* Begin *

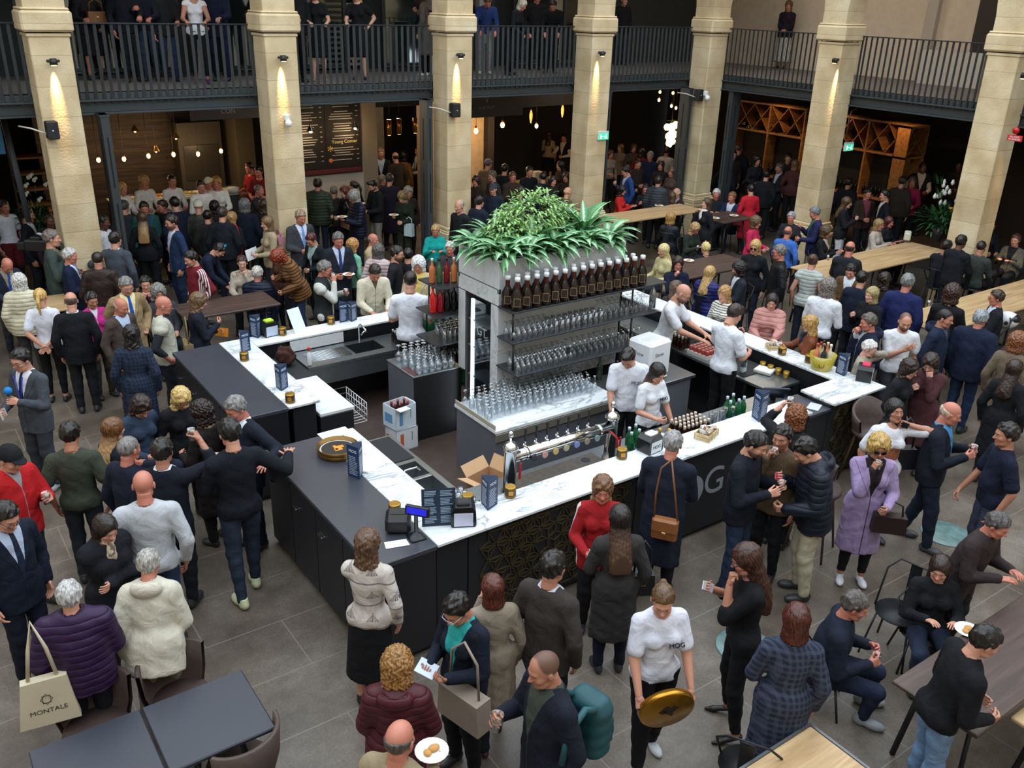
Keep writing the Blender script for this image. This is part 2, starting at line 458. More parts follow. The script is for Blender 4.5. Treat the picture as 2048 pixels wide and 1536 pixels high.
def over(N, L, base, mask, col, k=1.):
 mx = N.new('ShaderNodeMix'); mx.data_type = 'RGBA'
 if k != 1.:
  q = N.new('ShaderNodeMath'); q.operation = 'MULTIPLY'; L.new(mask, q.inputs[0]); q.inputs[1].default_value = k; mask = q.outputs[0]
 L.new(mask, mx.inputs[0])
 if isinstance(base, tuple): mx.inputs[6].default_value = base
 else: L.new(base, mx.inputs[6])
 if isinstance(col, tuple): mx.inputs[7].default_value = col
 else: L.new(col, mx.inputs[7])
 return mx.outputs[2]
SKIN = {'l': 'c58e76', 'm': 'ae7860', 't': '9c6850', 'd': '643e2e', 'p': 'cf9d87', 'r': 'bc7763'}
def skin_mat(sk, hc, beard, shaved, lip):
 key = ('skin', sk, hc, beard, shaved, lip)
 if key in _mats: return _mats[key]
 m, N, L, b = newmat('skin'); v = attr_node(N, 'face')
 sx = N.new('ShaderNodeVectorMath'); sx.operation = 'ABSOLUTE'; L.new(v, sx.inputs[0])
 sep = N.new('ShaderNodeSeparateXYZ'); L.new(v, sep.inputs[0]); sa = N.new('ShaderNodeSeparateXYZ'); L.new(sx.outputs[0], sa.inputs[0])
 cb = N.new('ShaderNodeCombineXYZ'); L.new(sa.outputs[0], cb.inputs[0]); L.new(sep.outputs[1], cb.inputs[1]); L.new(sep.outputs[2], cb.inputs[2])
 s = cb.outputs[0]; base = lin(SKIN[sk]); h = lin(hc)
 red = (min(1, base[0]*1.02), base[1]*.72, base[2]*.70, 1)
 c = over(N, L, base, blob(N, L, s, (.038, .07, -.03), (.022, .05, .018), .5), red, .45)
 c = over(N, L, c, blob(N, L, s, (0, .11, -.03), (.015, .02, .014), .5), red, .5)
 if beard:
  bm = blob(N, L, s, (0, .03, -.085), (.085, .085, .050), .10)
  c = over(N, L, c, bm, h, .85 if beard == 'b' else .35)
 if shaved:
  c = over(N, L, c, blob(N, L, s, (0, -.055, .055), (.10, .110, .085), .05), h, .75)
 c = over(N, L, c, blob(N, L, s, (0, .088, -.061), (.020, .03, .0085), .2), (base[0]*.78, base[1]*.42, base[2]*.42, 1) if lip == 'f' else (base[0]*.80, base[1]*.58, base[2]*.58, 1))
 c = over(N, L, c, blob(N, L, s, (.032, .085, .0205), (.018, .03, .0040), .25), h, .9)
 c = over(N, L, c, blob(N, L, s, (.031, .085, .0005), (.0135, .03, .0062), .12), (base[0]*.35, base[1]*.25, base[2]*.22, 1))
 c = over(N, L, c, blob(N, L, s, (.031, .085, .0), (.0115, .03, .0045), .12), (.62, .60, .58, 1))
 c = over(N, L, c, blob(N, L, s, (.031, .085, .0), (.0052, .03, .0052), .15), (.035, .022, .015, 1))
 L.new(c, b.inputs['Base Color']); b.inputs['Roughness'].default_value = .5
 b.inputs['Subsurface Weight'].default_value = 0
 _mats[key] = m; return m
def hair_mat(c1, c2=None):
 key = ('hair', c1, c2)
 if key in _mats: return _mats[key]
 m, N, L, b = newmat('hair'); v = attr_node(N, 'rest')
 sc = N.new('ShaderNodeVectorMath'); sc.operation = 'MULTIPLY'; sc.inputs[1].default_value = (90, 60, 14); L.new(v, sc.inputs[0])
 n = N.new('ShaderNodeTexNoise'); n.inputs['Scale'].default_value = 1.; n.inputs['Detail'].default_value = 3; L.new(sc.outputs[0], n.inputs['Vector'])
 a = lin(c1); d = (a[0]*.35, a[1]*.35, a[2]*.35, 1); e = (min(1, a[0]*1.5), min(1, a[1]*1.5), min(1, a[2]*1.5), 1)
 r = N.new('ShaderNodeValToRGB'); el = r.color_ramp.elements; el[0].position = .3; el[0].color = d; el[1].position = .7; el[1].color = e
 x = el.new(.5); x.color = a; L.new(n.outputs[0], r.inputs[0]); c = r.outputs[0]
 if c2:
  sp = N.new('ShaderNodeSeparateXYZ'); L.new(v, sp.inputs[0]); mr = N.new('ShaderNodeMapRange'); L.new(sp.outputs[2], mr.inputs[0])
  mr.inputs[1].default_value = -.03; mr.inputs[2].default_value = -.16; c = over(N, L, c, mr.outputs[0], lin(c2), .8)
 L.new(c, b.inputs['Base Color']); b.inputs['Roughness'].default_value = .36
 bp = N.new('ShaderNodeBump'); bp.inputs['Strength'].default_value = .8; bp.inputs['Distance'].default_value = .006
 L.new(n.outputs[0], bp.inputs['Height']); L.new(bp.outputs[0], b.inputs['Normal'])
 _mats[key] = m; return m
def cloth(kind, c1, c2=None, c3=None):
 """kinds: plain knit leather puffer stripes plaid open(V with shirt c2, tie c3) bows floral sides(c2 stripes on sleeves) denim"""
 key = ('cloth', kind, c1, c2, c3)
 if key in _mats: return _mats[key]
 m, N, L, b = newmat('fabric_'+kind); v = attr_node(N, 'rest'); base = lin(c1); c = base
 def M(op, a, bb=None, cc=None):
  n = N.new('ShaderNodeMath'); n.operation = op
  for i, q in enumerate((a, bb, cc)):
   if q is None: continue
   if isinstance(q, (int, float)): n.inputs[i].default_value = q
   else: L.new(q, n.inputs[i])
  return n.outputs[0]
 sp = N.new('ShaderNodeSeparateXYZ'); L.new(v, sp.inputs[0]); X, Y, Z = sp.outputs
 n = N.new('ShaderNodeTexNoise'); n.inputs['Scale'].default_value = 7.; n.inputs['Detail'].default_value = 4; n.inputs['Distortion'].default_value = .8
 L.new(v, n.inputs['Vector']); hgt = n.outputs[0]; dist = .03; rough = .85
 vn = N.new('ShaderNodeMapRange'); L.new(n.outputs[0], vn.inputs[0]); vn.inputs[1].default_value = .35; vn.inputs[2].default_value = .65
 vn.inputs[3].default_value = .88; vn.inputs[4].default_value = 1.1
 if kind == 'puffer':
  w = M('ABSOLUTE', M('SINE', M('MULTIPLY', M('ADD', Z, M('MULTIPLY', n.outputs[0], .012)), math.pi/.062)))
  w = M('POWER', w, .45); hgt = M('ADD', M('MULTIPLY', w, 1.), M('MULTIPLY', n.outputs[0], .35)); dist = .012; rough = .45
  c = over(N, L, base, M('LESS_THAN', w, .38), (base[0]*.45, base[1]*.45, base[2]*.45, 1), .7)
 if kind == 'leather': rough = .42
 if kind == 'stripes':
  c = over(N, L, base, M('LESS_THAN', M('FRACT', M('MULTIPLY', Z, 1/.036)), .30), lin(c2))
 if kind == 'bands':
  c = over(N, L, base, M('LESS_THAN', M('FRACT', M('MULTIPLY', Z, 1/.05)), .35), lin(c2))
 if kind == 'vstripes':
  c = over(N, L, base, M('LESS_THAN', M('FRACT', M('MULTIPLY', X, 1/.03)), .4), lin(c2))
 if kind == 'plaid':
  a = M('LESS_THAN', M('FRACT', M('MULTIPLY', Z, 1/.05)), .45); d = M('LESS_THAN', M('FRACT', M('MULTIPLY', M('ADD', X, Y), 1/.05)), .45)
  c = over(N, L, base, a, lin(c2), .5); c = over(N, L, c, d, lin(c2), .5)
 if kind == 'floral':
  q = N.new('ShaderNodeTexNoise'); q.inputs['Scale'].default_value = 28; L.new(v, q.inputs['Vector'])
  c = over(N, L, base, M('MULTIPLY', M('GREATER_THAN', q.outputs[0], .53), M('GREATER_THAN', Z, .40)), lin(c2))
 if kind == 'bows':
  dx = M('SUBTRACT', M('ABSOLUTE', M('SUBTRACT', M('FRACT', M('MULTIPLY', M('ADD', X, .03), 1/.19)), .5)), 0)
  dz = M('SUBTRACT', M('FRACT', M('MULTIPLY', M('ADD', Z, .04), 1/.21)), .55)
  fan = M('MULTIPLY', M('LESS_THAN', dx, M('ADD', M('ABSOLUTE', M('MULTIPLY', dz, 1.0)), .02)), M('LESS_THAN', M('ABSOLUTE', M('ADD', dz, .12)), .17))
  ray = M('LESS_THAN', M('FRACT', M('MULTIPLY', M('ARCTAN2', dx, M('ADD', M('ABSOLUTE', dz), .01)), 5.)), .55)
  c = over(N, L, base, M('MULTIPLY', fan, ray), lin(c2), .85)
  c = over(N, L, c, M('LESS_THAN', M('ABSOLUTE', M('SUBTRACT', M('FRACT', M('MULTIPLY', M('ADD', Z, .04), 1/.21)), .93)), .03), lin(c2), .7)
 if kind == 'sidestripe':  # stripe down the sleeves
  c = over(N, L, base, M('MULTIPLY', M('GREATER_THAN', M('ABSOLUTE', X), .185), M('LESS_THAN', M('ABSOLUTE', M('ADD', Y, 0.0)), .028)), lin(c2))
 if kind == 'threestripe':
  c = over(N, L, base, M('MULTIPLY', M('GREATER_THAN', M('ABSOLUTE', X), .15), M('MULTIPLY', M('LESS_THAN', M('ABSOLUTE', Y), .05), M('LESS_THAN', M('FRACT', M('MULTIPLY', M('ADD', Y, .05), 34)), .5))), lin(c2))
 if kind == 'gold':  # rose gold patch on a white tee
  q = N.new('ShaderNodeTexNoise'); q.inputs['Scale'].default_value = 60; L.new(v, q.inputs['Vector'])
  mk = M('MULTIPLY', M('LESS_THAN', M('ABSOLUTE', X), .10), M('MULTIPLY', M('GREATER_THAN', Y, .03), M('LESS_THAN', M('ABSOLUTE', M('SUBTRACT', Z, .20)), .075)))
  c = over(N, L, base, mk, lin(c2)); L.new(M('MULTIPLY', mk, .8), b.inputs['Metallic'])
 if kind in ('open', 'vest', 'zip'):
  fr = M('GREATER_THAN', Y, .02)
  wdt = {'open': M('MAXIMUM', M('MULTIPLY', M('SUBTRACT', Z, .13), .26), .004), 'vest': M('MAXIMUM', M('MULTIPLY', M('SUBTRACT', Z, .0), .10), .03), 'zip': M('MAXIMUM', M('MULTIPLY', M('SUBTRACT', Z, .36), .35), .003)}[kind]
  mk = M('MULTIPLY', fr, M('LESS_THAN', M('ABSOLUTE', X), wdt))
  c = over(N, L, base, mk, lin(c2))
  if c3: c = over(N, L, c, M('MULTIPLY', fr, M('MULTIPLY', mk, M('LESS_THAN', M('ABSOLUTE', X), M('SUBTRACT', .042, M('MULTIPLY', Z, .05))))), lin(c3))
  if kind == 'vest': c = over(N, L, c, M('GREATER_THAN', M('ABSOLUTE', X), .195), lin(c3 or c2))
  # lapel line and shirt collar behind the neck
  if kind == 'open':
   c = over(N, L, c, M('MULTIPLY', M('GREATER_THAN', Z, .512), M('LESS_THAN', M('ABSOLUTE', X), .072)), lin(c2))
   lp = M('MULTIPLY', fr, M('LESS_THAN', M('ABSOLUTE', M('SUBTRACT', M('ABSOLUTE', X), M('MULTIPLY', M('SUBTRACT', Z, .10), .48))), .004))
   c = over(N, L, c, M('MULTIPLY', lp, M('GREATER_THAN', Z, .14)), (base[0]*.3, base[1]*.3, base[2]*.3, 1), .8)
 if kind == 'knit':
  w = N.new('ShaderNodeTexWave'); w.inputs['Scale'].default_value = 60; L.new(v, w.inputs['Vector']); hgt = M('ADD', M('MULTIPLY', w.outputs[0], .08), n.outputs[0])
 mx = N.new('ShaderNodeVectorMath'); mx.operation = 'SCALE'
 if isinstance(c, tuple): mx.inputs[0].default_value = c[:3]
 else: L.new(c, mx.inputs[0])
 L.new(vn.outputs[0], mx.inputs['Scale']); L.new(mx.outputs[0], b.inputs['Base Color'])
 bp = N.new('ShaderNodeBump'); bp.inputs['Strength'].default_value = .75; bp.inputs['Distance'].default_value = dist
 if isinstance(hgt, (int, float)): pass
 else: L.new(hgt, bp.inputs['Height'])
 L.new(bp.outputs[0], b.inputs['Normal']); b.inputs['Roughness'].default_value = rough
 b.inputs['Specular IOR Level'].default_value = .25
 _mats[key] = m; return m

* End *

**WHAT YOU SHOULD DO**. Copy whichever lines in the listing above contain the word "puffer".

**ANSWER TO THIS TASK**.
 """kinds: plain knit leather puffer stripes plaid open(V with shirt c2, tie c3) bows floral sides(c2 stripes on sleeves) denim"""
 if kind == 'puffer':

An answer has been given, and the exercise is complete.